─── Given material

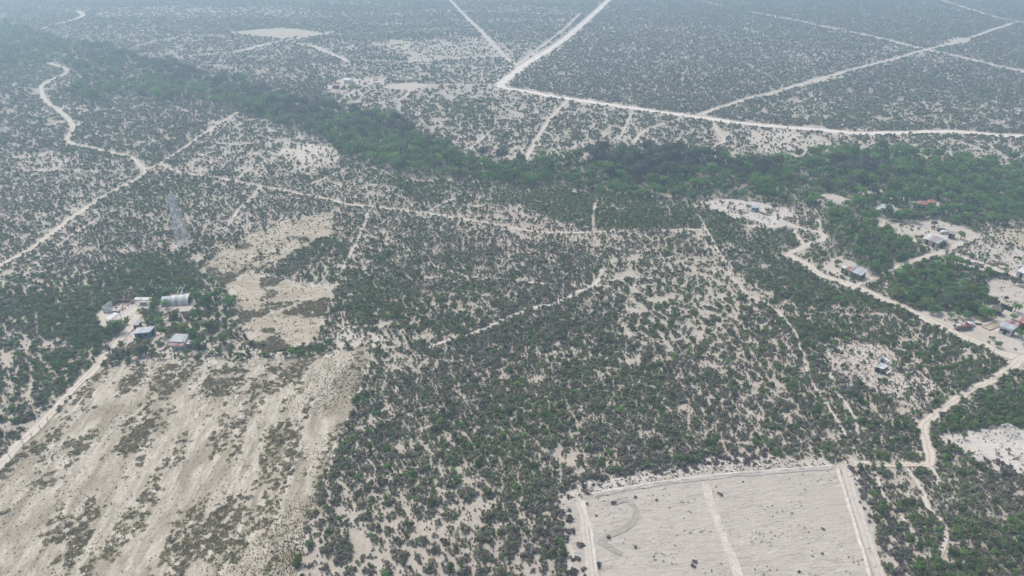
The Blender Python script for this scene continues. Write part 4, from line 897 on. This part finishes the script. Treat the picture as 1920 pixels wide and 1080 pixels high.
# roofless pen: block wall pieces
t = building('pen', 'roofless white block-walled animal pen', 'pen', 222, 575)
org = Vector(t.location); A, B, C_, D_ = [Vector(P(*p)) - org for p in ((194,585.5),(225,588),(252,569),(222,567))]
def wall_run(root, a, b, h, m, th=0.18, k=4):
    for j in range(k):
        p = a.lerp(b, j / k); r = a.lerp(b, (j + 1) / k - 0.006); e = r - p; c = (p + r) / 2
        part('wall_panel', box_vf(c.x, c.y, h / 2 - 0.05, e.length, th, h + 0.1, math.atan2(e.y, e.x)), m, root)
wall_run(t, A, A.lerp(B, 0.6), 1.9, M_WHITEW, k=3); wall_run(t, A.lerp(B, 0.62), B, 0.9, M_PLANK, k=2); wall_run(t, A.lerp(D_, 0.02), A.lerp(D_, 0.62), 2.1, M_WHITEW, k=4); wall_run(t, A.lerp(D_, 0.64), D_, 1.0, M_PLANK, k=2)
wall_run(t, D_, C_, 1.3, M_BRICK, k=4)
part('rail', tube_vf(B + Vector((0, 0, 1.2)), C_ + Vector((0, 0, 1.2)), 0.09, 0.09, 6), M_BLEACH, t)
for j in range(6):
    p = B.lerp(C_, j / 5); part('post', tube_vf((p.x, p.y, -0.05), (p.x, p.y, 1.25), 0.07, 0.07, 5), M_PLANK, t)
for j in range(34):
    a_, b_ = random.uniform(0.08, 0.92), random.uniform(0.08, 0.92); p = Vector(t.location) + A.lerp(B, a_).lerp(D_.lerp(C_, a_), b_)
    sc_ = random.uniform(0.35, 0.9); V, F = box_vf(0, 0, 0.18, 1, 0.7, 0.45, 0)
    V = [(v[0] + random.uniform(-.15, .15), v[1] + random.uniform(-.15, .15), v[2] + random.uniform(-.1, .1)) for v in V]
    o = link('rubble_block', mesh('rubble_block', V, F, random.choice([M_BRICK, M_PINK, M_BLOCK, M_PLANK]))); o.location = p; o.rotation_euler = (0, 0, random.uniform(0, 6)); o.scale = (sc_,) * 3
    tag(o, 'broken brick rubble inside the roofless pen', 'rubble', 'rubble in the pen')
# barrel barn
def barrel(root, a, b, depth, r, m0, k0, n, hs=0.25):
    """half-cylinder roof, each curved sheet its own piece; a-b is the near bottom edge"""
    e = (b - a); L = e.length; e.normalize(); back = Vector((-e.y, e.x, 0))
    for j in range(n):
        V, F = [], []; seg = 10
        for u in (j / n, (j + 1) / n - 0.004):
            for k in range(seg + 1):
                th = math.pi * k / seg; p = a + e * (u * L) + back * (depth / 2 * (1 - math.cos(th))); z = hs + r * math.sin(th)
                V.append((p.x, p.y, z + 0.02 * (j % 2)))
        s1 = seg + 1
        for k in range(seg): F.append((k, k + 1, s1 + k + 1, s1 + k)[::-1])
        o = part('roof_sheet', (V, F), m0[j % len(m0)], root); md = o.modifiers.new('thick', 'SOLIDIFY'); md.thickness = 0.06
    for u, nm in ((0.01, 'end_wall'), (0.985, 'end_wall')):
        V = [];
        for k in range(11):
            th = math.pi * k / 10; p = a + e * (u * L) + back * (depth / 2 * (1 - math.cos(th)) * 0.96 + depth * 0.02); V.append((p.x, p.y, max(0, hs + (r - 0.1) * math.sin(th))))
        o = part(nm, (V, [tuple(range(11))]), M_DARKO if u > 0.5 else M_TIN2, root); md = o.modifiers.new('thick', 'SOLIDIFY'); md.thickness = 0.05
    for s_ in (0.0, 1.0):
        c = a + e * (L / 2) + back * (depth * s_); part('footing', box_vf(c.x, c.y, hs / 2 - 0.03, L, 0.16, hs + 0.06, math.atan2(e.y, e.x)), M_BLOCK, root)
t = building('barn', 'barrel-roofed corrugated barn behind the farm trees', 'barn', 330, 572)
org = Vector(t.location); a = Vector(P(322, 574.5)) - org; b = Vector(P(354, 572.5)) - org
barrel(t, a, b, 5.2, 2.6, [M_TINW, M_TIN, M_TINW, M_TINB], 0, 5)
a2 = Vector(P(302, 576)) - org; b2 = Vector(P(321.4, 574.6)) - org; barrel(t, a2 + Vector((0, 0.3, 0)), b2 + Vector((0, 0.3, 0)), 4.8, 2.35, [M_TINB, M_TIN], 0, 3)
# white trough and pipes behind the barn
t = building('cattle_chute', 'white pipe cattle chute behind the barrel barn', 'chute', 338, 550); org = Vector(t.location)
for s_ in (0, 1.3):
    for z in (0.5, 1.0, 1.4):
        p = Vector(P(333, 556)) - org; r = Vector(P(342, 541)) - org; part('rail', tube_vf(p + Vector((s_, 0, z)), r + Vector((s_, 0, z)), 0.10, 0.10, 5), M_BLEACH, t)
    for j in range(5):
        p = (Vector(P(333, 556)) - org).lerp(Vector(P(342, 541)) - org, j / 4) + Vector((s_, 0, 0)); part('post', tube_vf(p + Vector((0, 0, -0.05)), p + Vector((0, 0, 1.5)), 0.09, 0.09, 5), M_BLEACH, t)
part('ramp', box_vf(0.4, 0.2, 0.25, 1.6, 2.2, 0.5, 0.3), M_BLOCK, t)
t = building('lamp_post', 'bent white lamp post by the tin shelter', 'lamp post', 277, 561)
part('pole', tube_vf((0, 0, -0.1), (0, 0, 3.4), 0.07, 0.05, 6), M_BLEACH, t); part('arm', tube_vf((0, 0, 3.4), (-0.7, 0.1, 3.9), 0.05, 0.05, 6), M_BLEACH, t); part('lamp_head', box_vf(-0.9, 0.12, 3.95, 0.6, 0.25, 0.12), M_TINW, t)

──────

Aim: Transcribe all the lines above exactly, apart from the pictures.

Exercise output:
The Blender Python script for this scene continues. Write part 4, from line 897 on. This part finishes the script. Treat the picture as 1920 pixels wide and 1080 pixels high.
# roofless pen: block wall pieces
t = building('pen', 'roofless white block-walled animal pen', 'pen', 222, 575)
org = Vector(t.location); A, B, C_, D_ = [Vector(P(*p)) - org for p in ((194,585.5),(225,588),(252,569),(222,567))]
def wall_run(root, a, b, h, m, th=0.18, k=4):
    for j in range(k):
        p = a.lerp(b, j / k); r = a.lerp(b, (j + 1) / k - 0.006); e = r - p; c = (p + r) / 2
        part('wall_panel', box_vf(c.x, c.y, h / 2 - 0.05, e.length, th, h + 0.1, math.atan2(e.y, e.x)), m, root)
wall_run(t, A, A.lerp(B, 0.6), 1.9, M_WHITEW, k=3); wall_run(t, A.lerp(B, 0.62), B, 0.9, M_PLANK, k=2); wall_run(t, A.lerp(D_, 0.02), A.lerp(D_, 0.62), 2.1, M_WHITEW, k=4); wall_run(t, A.lerp(D_, 0.64), D_, 1.0, M_PLANK, k=2)
wall_run(t, D_, C_, 1.3, M_BRICK, k=4)
part('rail', tube_vf(B + Vector((0, 0, 1.2)), C_ + Vector((0, 0, 1.2)), 0.09, 0.09, 6), M_BLEACH, t)
for j in range(6):
    p = B.lerp(C_, j / 5); part('post', tube_vf((p.x, p.y, -0.05), (p.x, p.y, 1.25), 0.07, 0.07, 5), M_PLANK, t)
for j in range(34):
    a_, b_ = random.uniform(0.08, 0.92), random.uniform(0.08, 0.92); p = Vector(t.location) + A.lerp(B, a_).lerp(D_.lerp(C_, a_), b_)
    sc_ = random.uniform(0.35, 0.9); V, F = box_vf(0, 0, 0.18, 1, 0.7, 0.45, 0)
    V = [(v[0] + random.uniform(-.15, .15), v[1] + random.uniform(-.15, .15), v[2] + random.uniform(-.1, .1)) for v in V]
    o = link('rubble_block', mesh('rubble_block', V, F, random.choice([M_BRICK, M_PINK, M_BLOCK, M_PLANK]))); o.location = p; o.rotation_euler = (0, 0, random.uniform(0, 6)); o.scale = (sc_,) * 3
    tag(o, 'broken brick rubble inside the roofless pen', 'rubble', 'rubble in the pen')
# barrel barn
def barrel(root, a, b, depth, r, m0, k0, n, hs=0.25):
    """half-cylinder roof, each curved sheet its own piece; a-b is the near bottom edge"""
    e = (b - a); L = e.length; e.normalize(); back = Vector((-e.y, e.x, 0))
    for j in range(n):
        V, F = [], []; seg = 10
        for u in (j / n, (j + 1) / n - 0.004):
            for k in range(seg + 1):
                th = math.pi * k / seg; p = a + e * (u * L) + back * (depth / 2 * (1 - math.cos(th))); z = hs + r * math.sin(th)
                V.append((p.x, p.y, z + 0.02 * (j % 2)))
        s1 = seg + 1
        for k in range(seg): F.append((k, k + 1, s1 + k + 1, s1 + k)[::-1])
        o = part('roof_sheet', (V, F), m0[j % len(m0)], root); md = o.modifiers.new('thick', 'SOLIDIFY'); md.thickness = 0.06
    for u, nm in ((0.01, 'end_wall'), (0.985, 'end_wall')):
        V = [];
        for k in range(11):
            th = math.pi * k / 10; p = a + e * (u * L) + back * (depth / 2 * (1 - math.cos(th)) * 0.96 + depth * 0.02); V.append((p.x, p.y, max(0, hs + (r - 0.1) * math.sin(th))))
        o = part(nm, (V, [tuple(range(11))]), M_DARKO if u > 0.5 else M_TIN2, root); md = o.modifiers.new('thick', 'SOLIDIFY'); md.thickness = 0.05
    for s_ in (0.0, 1.0):
        c = a + e * (L / 2) + back * (depth * s_); part('footing', box_vf(c.x, c.y, hs / 2 - 0.03, L, 0.16, hs + 0.06, math.atan2(e.y, e.x)), M_BLOCK, root)
t = building('barn', 'barrel-roofed corrugated barn behind the farm trees', 'barn', 330, 572)
org = Vector(t.location); a = Vector(P(322, 574.5)) - org; b = Vector(P(354, 572.5)) - org
barrel(t, a, b, 5.2, 2.6, [M_TINW, M_TIN, M_TINW, M_TINB], 0, 5)
a2 = Vector(P(302, 576)) - org; b2 = Vector(P(321.4, 574.6)) - org; barrel(t, a2 + Vector((0, 0.3, 0)), b2 + Vector((0, 0.3, 0)), 4.8, 2.35, [M_TINB, M_TIN], 0, 3)
# white trough and pipes behind the barn
t = building('cattle_chute', 'white pipe cattle chute behind the barrel barn', 'chute', 338, 550); org = Vector(t.location)
for s_ in (0, 1.3):
    for z in (0.5, 1.0, 1.4):
        p = Vector(P(333, 556)) - org; r = Vector(P(342, 541)) - org; part('rail', tube_vf(p + Vector((s_, 0, z)), r + Vector((s_, 0, z)), 0.10, 0.10, 5), M_BLEACH, t)
    for j in range(5):
        p = (Vector(P(333, 556)) - org).lerp(Vector(P(342, 541)) - org, j / 4) + Vector((s_, 0, 0)); part('post', tube_vf(p + Vector((0, 0, -0.05)), p + Vector((0, 0, 1.5)), 0.09, 0.09, 5), M_BLEACH, t)
part('ramp', box_vf(0.4, 0.2, 0.25, 1.6, 2.2, 0.5, 0.3), M_BLOCK, t)
t = building('lamp_post', 'bent white lamp post by the tin shelter', 'lamp post', 277, 561)
part('pole', tube_vf((0, 0, -0.1), (0, 0, 3.4), 0.07, 0.05, 6), M_BLEACH, t); part('arm', tube_vf((0, 0, 3.4), (-0.7, 0.1, 3.9), 0.05, 0.05, 6), M_BLEACH, t); part('lamp_head', box_vf(-0.9, 0.12, 3.95, 0.6, 0.25, 0.12), M_TINW, t)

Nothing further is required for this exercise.